Europa necesitará dentro de treinta años, según la ONU, 60 millones de inmigrantes para cubrir su decadencia demográfica. No nacen suficientes europeos, entre mil motivos más, por las dificultades de las mujeres para casar carrera profesional y aspiraciones personales con el cuidado de los hijos. Las cifras de auxilio de la pareja masculina y el apoyo administrativo para compartir esta responsabilidad confirman el fracaso de la llamada familia tradicional mientras una nueva familia más equitativa no termina de arrancar. Y miramos al sur, a África, donde la mayoría de la población es menor de 20 años y buena parte de sus países no les ofrecen ni futuro, ni seguridad, ni servicios básicos.
Naturalmente estas cifras reactivan las propuestas para “blindar” el continente y para “cerrar las fronteras” para impedir que estos sesenta millones lleguen. Sin valorar que robar todos estos millones mata aún más el futuro de África, se habla de la pérdida de “nuestros valores”, “nuestra religión” o “nuestras costumbres”, como si los europeos continuáramos siendo devotos de la misa del domingo, fieles al matrimonio para toda la vida y haciendo ayuno y abstinencia los viernes y Semana Santa. Eso sí, sigue siendo tradicional tener que defender los valores democráticos ante el crecimiento de partidos que quieren recortar las partes sobre la libertad de expresión o la sexual, por ejemplo.

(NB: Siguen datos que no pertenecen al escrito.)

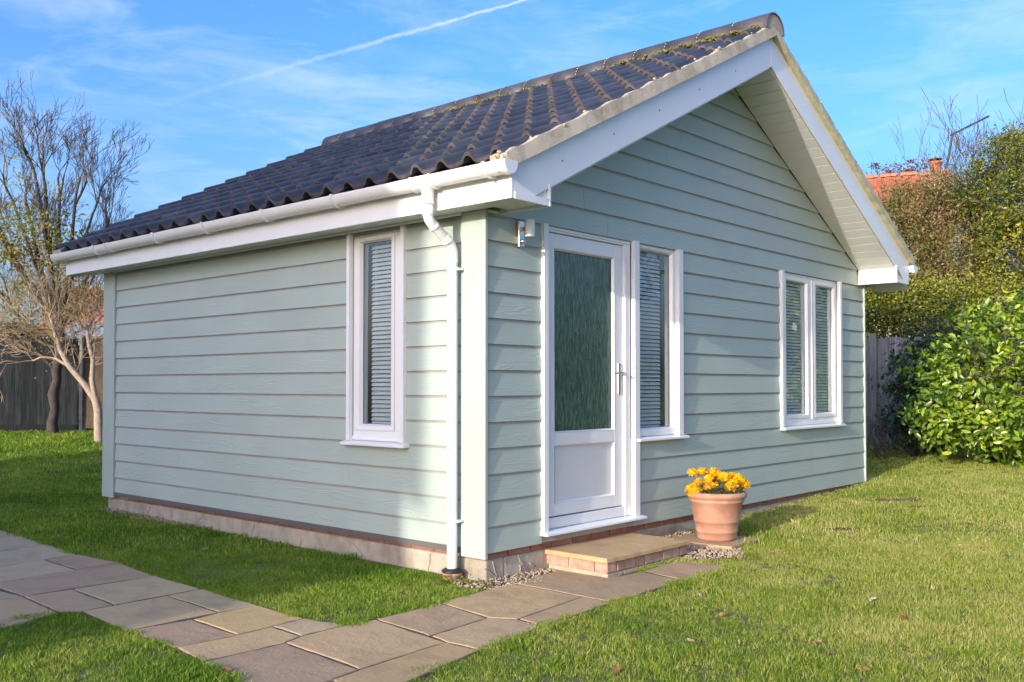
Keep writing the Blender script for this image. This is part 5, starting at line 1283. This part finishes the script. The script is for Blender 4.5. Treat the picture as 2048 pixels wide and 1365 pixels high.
hr, A, u, f, w_, zr = house('red-orange tiled house roof with a brick chimney seen above the shrubs on the right', 'brick_house', (1640, 366), (1843, 346), (27, 26), R(40), 4.2, M['oroof'], M['cream'], 15, M['oridge'])
# chimney stack at the gable end
cb = A+u*(w_+.35); cz = at(1866, 350, 26.2).z
ch = MB(); ch.box(-.36, .36, -.3, .3, -3.2, -.14).box(-.40, .40, -.34, .34, -.14, -.05).box(-.36, .36, -.3, .3, -.05, 0)
cho = ch.build('chimney', M['wbrick'], None, loc=(cb.x, cb.y, cz), rot=(0, 0, math.atan2(u.y, u.x)), bevel=.01); attach(cho, hr)
cp = MB().lathe([(.16, 0), (.17, .02), (.15, .05), (.16, .20), (.185, .22), (.185, .27), (.16, .28), (.12, .28)], 18).build('chimney_pot', M['oroof'], cho, True)
cw = MB().lathe([(0, .40), (.10, .385), (.185, .345), (.17, .335), (0, .36)], 18).build('chimney_cowl', M['wbrick'], cp, True)
for k in range(4): MB().tube([(.12*math.cos(k*PI/2), .12*math.sin(k*PI/2), .27), (.12*math.cos(k*PI/2), .12*math.sin(k*PI/2), .36)], .01, 5).build('cowl_stay', M['black'], cp)
MB().box(-.04, .04, -.37, -.345, -.9, -.35).build('flue_pipe', M['white'], cho)
# television aerial strapped to the chimney
p0 = at(1889, 352, 25.9); p1 = at(1895, 325, 25.9); p2 = at(1905, 268, 25.9); q0 = at(1900, 272, 25.9); q1 = at(1979, 232, 25.2)
ae = empty('tv_aerial', p0, 0, 'television aerial on a tilted mast strapped to the brick chimney', 'aerial')
attach(MB().tube([p0, p1, p2], .032, 6).build('mast', M['black'], None), ae); attach(MB().tube([q0, q1], .02, 6).build('boom', M['black'], None), ae)
bd = (q1-q0).normalized(); sdv = bd.cross(Vector((0,0,1))).normalized(); m = MB()
for k in range(16):
    c = q0+(q1-q0)*((k+1)/17); ln = .16-.004*k; v2 = Vector((0,0,1)); m.tube([c-sdv*ln, c+sdv*ln], .005, 4); m.tube([c-v2*.05, c+v2*.05], .005, 4)
attach(tag(m.build('aerial_element', M['black'], None), kind='stuff'), ae)
attach(MB().tube([q0-v2*.17-sdv*.12, q0+v2*.17-sdv*.12, q0+v2*.17+sdv*.12, q0-v2*.17+sdv*.12], .012, 4).build('reflector', M['black'], None), ae)
attach(MB().tube([at(1893, 330, 25.9), at(1905, 330, 25.8), at(1915, 338, 25.8)], .012, 5).build('bracket', M['black'], None), ae)
# houses on the left
house('rust red tiled house roof glimpsed behind the twigs left of the cabin', 'bungalow', (135, 590), (330, 572), (31, 31), R(35), 3.6, M['broof'], M['cream'], 12, M['broof'])
r2, A2, u2, f2, w2, zr2 = house('pale grey felt shed roof behind the lap fence', 'shed', (150, 652), (330, 640), (23, 23), R(24), 1.6, M['groof'], M['lap'], 4, None, wave=0)
r2['category'] = 'shed'
r3, *_ = house('dark felt shed roof behind the dark fence at the left edge', 'shed', (-120, 640), (48, 655), (22, 21), R(22), 1.3, M['droof'], M['fence'], 4, None, wave=0); r3['category'] = 'shed'

# ================================================================== neighbours outside the frame: the house that shades the cabin, and the planting mirrored in its windows
M['pinkbrick'] = plain('pinkish_brick_wall', (.42, .27, .21), .85, .15, 6, .3, 40)
nh = empty('neighbour_house', (-14.5*math.cos(SAZ)*1.0, -14.5*math.sin(SAZ), -.19), SAZ, 'two storey brick house with tiled gable roof beyond the lawn on the sunny side', 'house')
z0 = -.19; drop = math.tan(SEL)*14.5; EAV = 2.36+drop-z0; l0, l1 = .78, 10.4; pk = (l0+l1)/2; HR = EAV+(pk-l0)*.86
MB().prism([(l0, 0), (l1, 0), (l1, EAV), (pk, HR-.1), (l0, EAV)], -8.0, 0, 'x').build('wall', M['pinkbrick'], nh)
for s_ in (-1, 1):
    e = l0-.22 if s_ < 0 else l1+.22; ez = EAV-.22*.86
    MB().prism([(e, ez), (pk, HR), (pk, HR+.16), (e, ez+.16)] if s_ < 0 else [(pk, HR), (e, ez), (e, ez+.16), (pk, HR+.16)], -8.3, .3, 'x').build('roof', M['broof'], nh)
for (yy, zz, ww, hh) in ((2.2, 1.0, 1.5, 1.2), (6.8, 1.0, 2.0, 1.2), (2.2, 3.7, 1.2, 1.1), (5.0, 3.7, 1.0, 1.1), (8.0, 3.7, 1.2, 1.1)):
    o = MB().box(.002, .06, yy-.06, yy+ww+.06, zz-.06, zz+hh+.06).build('window', M['white'], nh, bevel=.004)
    MB().box(.0605, .064, yy, yy+ww/2-.03, zz, zz+hh).build('pane', M['doorglass'], o); MB().box(.0605, .064, yy+ww/2+.03, yy+ww, zz, zz+hh).build('pane', M['doorglass'], o)
MB().box(.002, .05, 4.6, 5.5, 0, 2.05).build('door', M['white'], nh, bevel=.004)
def offshrub(x, y, r_, h, seed, mat_, label, n=5200, size=.14):
    b = Vector((x, y, gz(x, y))); blobs = []
    rr = random.Random(seed)
    for k in range(9): blobs.append((b+Vector((rr.gauss(0, r_*.55), rr.gauss(0, r_*.55), h*rr.uniform(.18, .85))), (r_*.5, r_*.5, h*.22), 1, rr.uniform(-.1,.15)))
    e = empty('garden_shrub', b, 0, label, 'shrub'); t_ = Tree(seed); t_.m.tube([b, b+Vector((0,0,h*.6))], [.08, .03], 6, cap=False); attach(t_.m.build('stem', M['bark'], None), e)
    o, _ = leaf_cloud('foliage', blobs, n, size, mat_, seed, clumps=260, clump_r=.45, hollow=.3); attach(o, e)
offshrub(13.5, -5.0, 2.0, 3.4, 71, M['laurel'], 'rounded green laurel past the right end of the lawn')
offshrub(12.0, -9.0, 2.3, 4.2, 72, M['ygreen'], 'tall yellow-green shrub at the far side of the lawn')
offshrub(8.0, -12.5, 2.4, 3.6, 73, M['hedge'], 'broad olive hedge shrub along the lawn opposite the door')
offshrub(3.0, -14.0, 2.4, 3.2, 74, M['laurel'], 'dark green laurel opposite the cabin behind the camera')
MB_ = MB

Necesitamos gente, queremos que nuestro entorno no cambie y que vivan lejos de casa
Pero siendo todo esto cierto, no lo es menos que tan anticuado como los cierres está la vieja política de algunas izquierdas de acoger y regularizar a todo el mundo, de suponer que los recién llegados son todos como el buen salvaje descrito por Rousseau. Posiblemente porque no viven en barrios convertidos en guetos de recién llegados con el habitual porcentaje, como en todas partes, de ladrones y estafadores que aprovechan la buena voluntad, la desidia y los agujeros legislativos para convertir barrios enteros en un infierno.
¿Cómo lo solucionamos? Necesitamos gente, queremos que nuestro entorno no cambie y que vivan lejos de casa. Esta ecuación, que necesitaría recursos, pactos y atención, acabará como todos los problemas complejos: con demagogia y barriendo hacia la urna más cercana.